When you have an army of scouts as talented and ubiquitous as the Steelers organization, you can live with calculated risks like replacing a Bryant McFadden with William Gay; or hoping your young DBs fill the void left by cutting veteran special teams stalwarts like Anthony Madison. Then there's the occasional gaffe made by even the most competent front offices - like say the Kendall Simmons extension that is still costing the Steelers in 2009, more than a year after Simmons last took a snap in the Black 'N Gold. Basically, for every reaction, there's an equal and opposite reaction. In the salary-cap era of the NFL that means for every extra dollar you pay Player X, you have to find a way to pay Player Y less, or you must replace Player Y with a less expensive option, Player Z. You just have to roll the dice at times that the young Player Z is ready to perform on the big stage sooner rather than later.  

Some other thoughts about these figures. As always, please jump in and share your insights on what you see and what you think it all means in the bigger picture.

*This is why we weren't able to retain Bryant McFadden, even for the paltry sum that the Cardinals ultimately paid him. You have to make up for the dramatic increase in salary expenditures somewhere. 

*Same for Larry Foote. Did we release him because he was 'washed up'? No, no we did not. We did so because he was making too much money compared to what Lawrence Timmons and Keyaron Fox were making. Had there been some more money to work with, I guarantee you Foote gets re-signed. Perhaps some egos get damaged a bit as Dick LeBeau shuffles the talented quartet of Farrior, Timmons, Foote and Fox. But that extra experienced body would have come in handy looking back at things, no?

*By the way, this is also why Anthony Madison was originally let go. Madison, the team's top special teams ace in 2008, was released for salary cap purposes alone. The reality of it is that he was set to make close somewhere between 300-400k more than rookies like Joe Burnett, Keenan Lewis, or even 3rd year man William Gay. That's a risk the front office has to take. Said differently, you free up that extra bit of cap space to pay premium players and just hope that the youngsters come close to filling the production void left by a guy like Madison's departure. It hasn't quite worked out that way. And it certainly hasn't worked out that way (at least if you ask me) in terms of replacing McFadden with Gay for salary purposes.

*Perhaps the biggest waste of money this year - at least on a guy who's actually suiting up each week and not 'dead money' - is veteran DB Deshea Townsend. The 11 year vet has a cap value of $2.3 million this year. For what? I respect and appreciate loyalty to veterans, but in hindsight, the Steelers should have released him this summer.

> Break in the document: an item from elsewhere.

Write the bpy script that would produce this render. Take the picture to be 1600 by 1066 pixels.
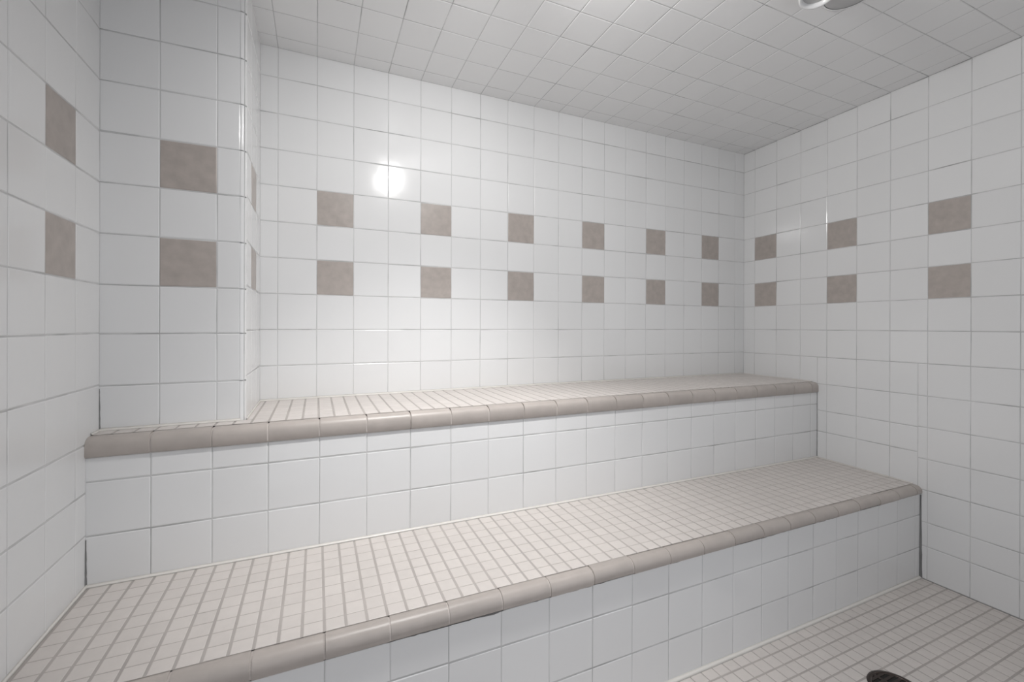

*Another guy who I absolutely love but am beginning to question whether he's worth the price tag is Mewelde Moore. Last year, Moore earned just $1.1 million. This year, his cap value is just a shade under $2 million. I heart MM at the former price tag; not quite as much at the later.

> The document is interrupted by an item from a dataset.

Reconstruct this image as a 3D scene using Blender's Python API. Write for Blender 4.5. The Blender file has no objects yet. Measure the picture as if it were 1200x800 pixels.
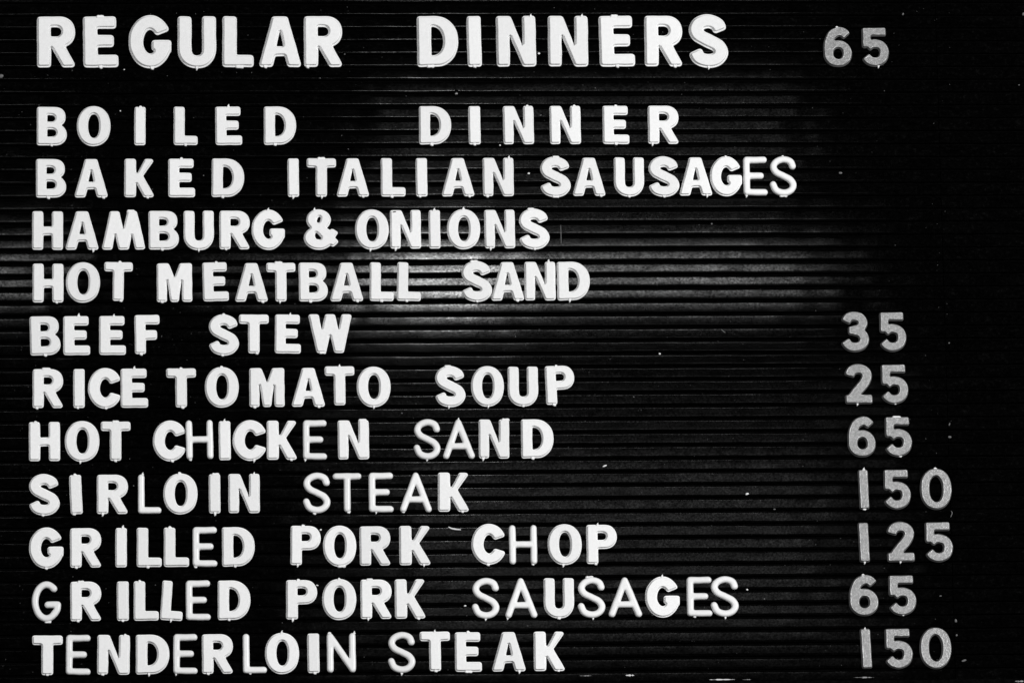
import bpy, bmesh, math, random
import numpy as np
from mathutils import Matrix, Vector, noise
from mathutils.geometry import tessellate_polygon
random.seed(7)
S = 0.00052                      # metres per unit; one unit is about one pixel of the 1200 px wide photograph
sc = bpy.context.scene
C = sc.collection

# ------------------------------------------------------------------ camera
F_PX, TP, TY, ROLL = 7000.0, 0.1884, 0.0640, -0.01645
d = Vector((-TY, -1, -TP)).normalized()
CAM = d * (F_PX * S)
FW = -d
_r = FW.cross(Vector((0, 0, 1))).normalized(); _u = _r.cross(FW)
RT = _r * math.cos(ROLL) + _u * math.sin(ROLL)
UP = _u * math.cos(ROLL) - _r * math.sin(ROLL)
cd = bpy.data.cameras.new('camera'); cam = bpy.data.objects.new('camera', cd); C.objects.link(cam)
cd.sensor_width = 36; cd.lens = F_PX * 36 / 1200; cd.clip_start = 0.1; cd.clip_end = 50
m = Matrix((RT, UP, -FW)).transposed().to_4x4(); m.translation = CAM
cam.matrix_world = m
sc.camera = cam

def on_board(x, y, z=0.0):
    """point of the board plane (units) seen at x, y of the photograph"""
    dd = FW * F_PX + RT * (x - 600) - UP * (y - 400)
    t = (-CAM.y - z * S) / dd.y
    p = CAM + dd * t
    return p.x / S, p.z / S

# ------------------------------------------------------------------ light
w = bpy.data.worlds.new('World'); sc.world = w; w.use_nodes = True
w.node_tree.nodes['Background'].inputs[0].default_value = (0.9, 0.9, 0.9, 1)
w.node_tree.nodes['Background'].inputs[1].default_value = 0.008
def area(name, loc, aim, sx, sy, power, spread=180):
    l = bpy.data.lights.new(name, 'AREA'); l.shape = 'RECTANGLE'; l.size = sx; l.size_y = sy; l.energy = power
    l.spread = math.radians(spread)
    o = bpy.data.objects.new(name, l); C.objects.link(o); o.location = loc
    o.rotation_euler = (Vector(aim) - Vector(loc)).to_track_quat('-Z', 'Y').to_euler()
    return o
area('key_lamp', (1.45, -2.0, 0.1), (0.10, 0, -0.06), 0.8, 0.6, 65)
area('fill_lamp', (-1.9, -2.1, 0.45), (0.05, 0, -0.05), 0.8, 0.7, 27)
def mirror_spot(px, py, dist):
    """where a lamp must hang for the flat crowns of the board to mirror it at pixel px, py"""
    u, v = on_board(px, py); p = Vector((u * S, 0, v * S))
    q = (p - CAM).normalized(); q.y = -q.y
    return p + q * dist, p
def reflected(name, px, py, wpx, hpx, radiance, dist=2.6):
    q, p = mirror_spot(px, py, dist); k = S * (F_PX * S + dist) / (F_PX * S)
    sx, sy = wpx * k, hpx * k
    area(name, q, p, sx, sy, radiance * math.pi * sx * sy)
reflected('added_glow_band', 650, 324, 470, 54, 9.0)  # from here on: unseen lamps added so the ridge crowns mirror a glow
reflected('added_glow_band_end', 905, 324, 70, 54, 5.0)
reflected('added_glow_band_tail', 960, 320, 70, 58, 1.2)
reflected('added_glow_band_side', 330, 320, 170, 46, 1.8)
reflected('added_glow_core', 520, 327, 84, 54, 32)
reflected('added_glow_halo', 512, 327, 190, 76, 9)
reflected('added_glow_left', 0, 322, 90, 50, 8)  # added lamps for the glow near the left edge
reflected('added_glow_patch', 72, 297, 52, 14, 7)
reflected('added_glow_low', 720, 640, 480, 200, 0.8)  # broad dim lamp, added only for a faint sheen on the lower rows
reflected('added_glow_low_edge', 700, 620, 700, 340, 0.25)
reflected('added_glow_high', 690, 165, 480, 130, 0.75)  # the same for the upper rows, an added lamp
sc.view_settings.view_transform = 'Standard'; sc.view_settings.look = 'None'
sc.view_settings.exposure = 0; sc.view_settings.gamma = 1
sc.render.engine = 'CYCLES'

# ------------------------------------------------------------------ materials
def new_mat(name):
    mt = bpy.data.materials.new(name); mt.use_nodes = True
    nt = mt.node_tree; return mt, nt, nt.nodes['Principled BSDF']
def ramp(nt, fac, stops):
    r = nt.nodes.new('ShaderNodeValToRGB')
    el = r.color_ramp.elements
    while len(el) < len(stops): el.new(0.5)
    for e, (p, v) in zip(el, stops): e.position = p; e.color = (v, v, v, 1)
    nt.links.new(fac, r.inputs[0]); return r.outputs[0]
def tex(nt, scale, detail=4, rough=0.6, stretch=(1, 1, 1), rnd=False, obj=True):
    tc = nt.nodes.new('ShaderNodeTexCoord'); mp = nt.nodes.new('ShaderNodeMapping')
    mp.inputs['Scale'].default_value = stretch
    nt.links.new(tc.outputs['Object'], mp.inputs[0])
    if rnd:
        oi = nt.nodes.new('ShaderNodeObjectInfo'); ml = nt.nodes.new('ShaderNodeMath'); ml.operation = 'MULTIPLY'
        ml.inputs[1].default_value = 9.0; nt.links.new(oi.outputs['Random'], ml.inputs[0])
        nt.links.new(ml.outputs[0], mp.inputs['Location'])
    n = nt.nodes.new('ShaderNodeTexNoise'); n.inputs['Scale'].default_value = scale
    n.inputs['Detail'].default_value = detail; n.inputs['Roughness'].default_value = rough
    nt.links.new(mp.outputs[0], n.inputs['Vector']); return n.outputs['Fac']
def bump(nt, bsdf, fac, strength, dist):
    b = nt.nodes.new('ShaderNodeBump'); b.inputs['Strength'].default_value = strength
    b.inputs['Distance'].default_value = dist
    nt.links.new(fac, b.inputs['Height']); nt.links.new(b.outputs[0], bsdf.inputs['Normal'])
def mulc(nt, a, b):
    x = nt.nodes.new('ShaderNodeMix'); x.data_type = 'RGBA'; x.blend_type = 'MULTIPLY'
    x.inputs['Factor'].default_value = 1
    nt.links.new(a, x.inputs['A']); nt.links.new(b, x.inputs['B']); return x.outputs['Result']

M_WHITE, nt, p = new_mat('white_plastic')
oi = nt.nodes.new('ShaderNodeObjectInfo')
tone = ramp(nt, oi.outputs['Random'], [(0, 0.76), (1, 0.84)])
mot = ramp(nt, tex(nt, 0.35, 3, 0.6, rnd=True), [(0.3, 0.93), (0.7, 1.0)])
nt.links.new(mulc(nt, tone, mot), p.inputs['Base Color'])
p.inputs['Roughness'].default_value = 0.38
bump(nt, p, tex(nt, 0.3, 3, 0.5, rnd=True), 0.25, 0.0003)

M_DARK, nt, p = new_mat('dark_digit_plastic')
p.inputs['Base Color'].default_value = (0.13, 0.13, 0.13, 1); p.inputs['Roughness'].default_value = 0.35

M_FACE, nt, p = new_mat('worn_digit_face')
nt.links.new(ramp(nt, tex(nt, 0.42, 5, 0.75, rnd=True), [(0.34, 0.18), (0.5, 0.25), (0.6, 0.33), (0.70, 0.55)]), p.inputs['Base Color'])
p.inputs['Roughness'].default_value = 0.2; p.inputs['Specular IOR Level'].default_value = 0.8
bump(nt, p, tex(nt, 0.5, 4, 0.6, rnd=True), 0.35, 0.0004)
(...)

*If you were wondering why Jeff Reed wasn't signed this summer, let me just say that it probably had very little to do with his proclivity to destroy towel dispensers and much more to do with the fact that he could be replaced by an unknown young kicker that our scouts liked for about 1/5 the cost - at most.  Even more money needs to be freed up to pay for guys like LaMarr Woodley and Santonio Holmes - so expect another round of retooling next year to make room for those guys our front office believes are harder to replace than guys like Reed.

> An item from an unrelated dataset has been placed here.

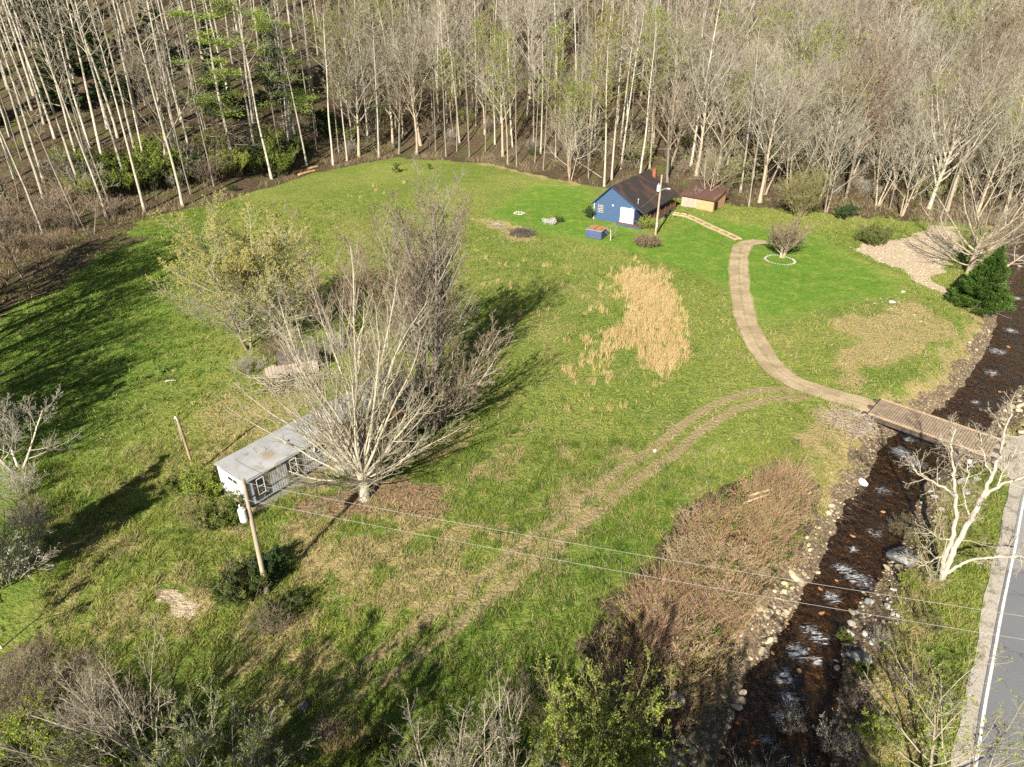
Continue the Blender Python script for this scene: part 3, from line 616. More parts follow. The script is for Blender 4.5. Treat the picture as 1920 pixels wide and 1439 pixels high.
# porch of the mobile home (roof of rusty sheet), stairs
m = MB(); n_ = 14
vs = []
for i in range(n_+1):
    xx_ = Wd-.05+2.7*i/n_
    for j, yv in enumerate((7.6, 13.6)): vs.append((xx_, yv, 2.9-.35*(i/n_)**2 + (.03 if i % 2 else 0)))
k_ = len(vs); vs += [(p[0], p[1], p[2]-.05) for p in vs]
fs = [(2*i, 2*i+2, 2*i+3, 2*i+1) for i in range(n_)]+[(k_+2*i+1, k_+2*i+3, k_+2*i+2, k_+2*i) for i in range(n_)]+[(2*i, k_+2*i, k_+2*i+2, 2*i+2) for i in range(n_)]+[(2*i+1, 2*i+3, k_+2*i+3, k_+2*i+1) for i in range(n_)]+[(0,1,k_+1,k_),(2*n_,k_+2*n_,k_+2*n_+1,2*n_+1)]
m.add(vs, fs); m.build('porch_roof', rust, mh, label='rusty brown sheet porch roof')
m = MB(); m.box(Wd+.05, 7.9, .55, Wd+2.5, 13.3, .67)
for k in range(20): m.box(Wd+.05, 7.9+.27*k, .672, Wd+2.5, 7.9+.27*k+.24, .70)
m.build('porch_deck', wood, mh)
for yv in (7.8, 9.7, 11.6, 13.4):
    m = MB(); m.beam((Wd+2.45, yv, -.1), (Wd+2.45, yv, 2.6), .1, .1, up=(0,1,0)); m.build('post', palewood, mh)
m = MB()
for k in range(4): m.box(Wd+.5, 7.85-.28*(k+1), .0 if k > 2 else .52-.15*(k+1), Wd+1.6, 7.85-.28*k-.02, .56-.15*k)
m.build('step', skirtm, mh)
m = MB(); m.beam((Wd+2.45, 7.9, 1.55), (Wd+2.45, 13.3, 1.55), .08, .04); [m.beam((Wd+2.45, 7.95+.3*k, .7), (Wd+2.45, 7.95+.3*k, 1.53), .03, .03, up=(0,1,0)) for k in range(18)]; m.build('railing', palewood, mh)
# ================================================================== BLUE HOUSE
hb = np.array([13.7, 113.4]); ha = math.atan2(-.565, .825)
gz = min(hz(15, 113), hz(21, 109), hz(22, 120))-.1
ch = root('blue_house', (*hb, 0), 'blue clapboard house with rust stained roof and white double door', 'house', ha)
GW, GL, AX, AZh = 8.9, 13.6, 3.15, 6.0   # gable width, length, apex x, apex z
EZL, EZR = 2.95, 2.62
def roofz(xv): return EZL+(AZh-EZL)*xv/AX if xv < AX else AZh-(AZh-EZR)*(xv-AX)/(GW-AX)
PW = 7.45     # porch begins here
m = MB()
m.box(0, .05, -.4, PW, .1, EZR); m.add([(0,.05,EZL-.4),(PW,.05,EZR-.3),(PW,.05,roofz(PW)-.05),(AX,.05,AZh-.05),(0,.05,EZL-.05)], [(0,1,2,3,4)])
z_ = .0
while z_ < AZh-.15:   # lapped boards
    z2 = z_+.26
    def xr(zz): 
        l = 0 if zz < EZL-.05 else (zz-EZL+.05)/(AZh-EZL)*AX
        rr = PW if zz < roofz(PW)-.05 else AX+(AZh-.05-zz)/(AZh-EZR)*(GW-AX)
        return l, min(rr, PW)
    l0, r0 = xr(z_); l1, r1 = xr(z2)
    if r1 > l1: m.add([(l0, -.045, z_), (r0, -.045, z_), (r1, .03, z2), (l1, .03, z2), (l0, .05, z_), (r0, .05, z_)], [(0,1,2,3), (4,5,1,0)])
    z_ = z2
m.add([(PW,.05,roofz(PW)-.62),(GW+.05,.05,EZR-.32),(GW+.05,.05,EZR-.06),(PW,.05,roofz(PW)-.05)], [(0,1,2,3)])
m.build('gable_wall', blue, ch)
m = MB(); m.box(PW-.1, .1, -.4, PW, GL, roofz(PW)-.1); m.box(0, .1, -.4, .1, GL, EZL-.05)
m.add([(0,GL,-.4),(PW,GL,-.4),(PW,GL,roofz(PW)-.05),(AX,GL,AZh-.05),(0,GL,EZL-.05)], [(4,3,2,1,0)]); m.build('side_wall', bluedk, ch)
m = MB()
for i, (xa, za, xb, zb) in enumerate(((-.45, EZL-.42, AX, AZh+.02), (AX, AZh+.02, GW+.35, EZR-.18))):
    nseg = 18
    for k in range(nseg):   # sheets with slight laps
        y0 = -.4+ (GL+.8)*k/nseg; y1 = -.4+(GL+.8)*(k+1)/nseg; dz = .012 if k % 2 else 0
        m.add([(xa,y0,za+dz),(xb,y0,zb+dz),(xb,y1,zb+dz),(xa,y1,za+dz),(xa,y0,za-.09+dz),(xb,y0,zb-.09+dz),(xb,y1,zb-.09+dz),(xa,y1,za-.09+dz)], [(0,1,2,3),(7,6,5,4),(0,4,5,1),(3,2,6,7),(0,3,7,4),(1,5,6,2)])
rfh = m.build('roof', cabroof, ch)
m = MB(); m.box(4.4, GL-.9, 4.6, 4.95, GL-.3, 6.3); m.box(4.34, GL-.96, 6.3, 5.01, GL-.24, 6.42); m.box(4.52, GL-.75, 6.42, 4.84, GL-.4, 6.55); m.build('chimney', brick, rfh)
m = MB(); m.tube([(7.4, 1.0, roofz(7.4)), (7.4, 1.0, roofz(7.4)+.7)], .06, 8); m.tube([(7.4, 1.0, roofz(7.4)+.7), (7.4, 1.0, roofz(7.4)+.8)], [.12,.05], 8); m.build('stove_pipe', metal, rfh)
m = MB(); m.beam((-.47, -.42, EZL-.46), (AX, -.42, AZh-.02), .04, .16); m.beam((AX, -.42, AZh-.02), (GW+.36, -.42, EZR-.22), .04, .16); m.build('roof_edge', simple('dark_blue_trim', (.03,.045,.09)), ch)
m = MB(); m.box(-.02, -.04, -.4, .12, .08, 2.75); m.build('corner_board', white, ch)
m = MB(); m.box(4.92, -.11, .38, 5.06, -.02, 2.84); m.box(7.14, -.11, .38, 7.28, -.02, 2.84); m.box(5.06, -.11, 2.70, 7.14, -.02, 2.84); m.box(5.06, -.075, .38, 7.14, -.02, 2.70)
dr = m.build('double_door', white, ch)
m = MB(); m.box(5.08, -.10, .42, 6.05, -.07, 2.68); m.build('door_panel', simple('white_door_leaf', (.62,.61,.57), (.56,.54,.50), 1), dr); m = MB(); m.box(6.15, -.10, .42, 7.12, -.07, 2.68); m.build('door_panel', simple('white_door', (.62,.61,.57), (.56,.54,.50), 1), dr)
m = MB(); m.box(5.98, -.13, 1.4, 6.03, -.10, 1.6); m.build('handle', metal, dr); m = MB(); m.box(6.17, -.13, 1.4, 6.22, -.10, 1.6); m.build('handle', metal, dr)
window(ch, (.85, -.04, 1.45), .85, 1.1, 'y', (3, 4), frm=white)
m = MB(); m.box(3.35, -.10, 2.75, 3.6, -.03, 3.0); m.build('meter_box', white, ch)
m = MB(); m.tube([(6.95,-.08,3.05),(6.95,-.25,3.0)], .05, 6); m.tube([(6.95,-.25,3.05),(6.95,-.27,2.9)], [.06,.1], 8); m.build('wall_lamp', white, ch)
m = MB(); m.box(.0, -.06, -.45, 4.9, -.022, -.02); m.build('foundation', simple('pale_block', (.45,.42,.38), (.33,.30,.27), 2), ch)
m = MB(); m.box(4.6, -.9, -.4, GW+.2, -.85, .28); m.box(4.6, -.85, -.4, 4.66, -.1, .28); m.box(GW+.16, -.85, -.4, GW+.2, GL, .28); m.build('deck_skirt', blue, ch)
m = MB(); m.box(4.6, -.9, .285, PW+.001, -.11, .34)
for k in range(52): m.box(PW+.02, -.9+k*.28, .29, GW+.2, -.9+k*.28+.25, .345)
m.build('porch_deck', simple('red_brown_deck', (.13,.06,.035), (.09,.045,.03), 3), ch)
pm = simple('brown_post', (.16,.075,.045), (.11,.055,.035), 3)
for k in range(7):
    yv = .1+k*2.22; m = MB(); m.beam((GW+.02, yv, .34), (GW+.02, yv, EZR-.12), .11, .11, up=(0,1,0)); m.build('post', pm, ch)
m = MB(); m.beam((GW+.02, .1, 1.2), (GW+.02, GL, 1.2), .07, .07); m.beam((GW+.02, .1, .55), (GW+.02, GL, .55), .05, .05); [m.beam((GW+.02, .25+.27*k, .55), (GW+.02, .25+.27*k, 1.2), .03, .03, up=(0,1,0)) for k in range(49)]; m.build('railing', pm, ch)
m = MB(); m.box(PW, 2.6, .36, PW+.04, 3.5, 2.3); m.build('side_door', dark, ch)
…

*I didn't include it in the chart, but it's worth noting that Kendall Simmons is also taking up a sizable chunk of salary cap room as 'dead money'. If my figures are correct, he's taking up close to $5 million of cap space this year despite not having taken a snap in God knows how long. Again, these kinds of unforeseen circumstances require adjustments that may seem less risky or consequential on paper than they play out to be. 

I had originally decided to not post this and keep working on it until it was better written and more thoroughly thought out on my end. The idea kind of came to me just last night, and I tried to fit all this in in between finishing up my obligations for two of my final graduate school classes. There's more I'd like to say and elaborate on, but what the hell, it's 5:30 out here and I may not get a chance to get back to it for another day or so. So I'll just open it up to you all's thoughts for now, and will definitely revisit it myself soon enough.

In the meantime, perhaps this will provide a new narrative as to why the Steelers are undergoing some of the mystifying problems they're experiencing so far in the 2009 season.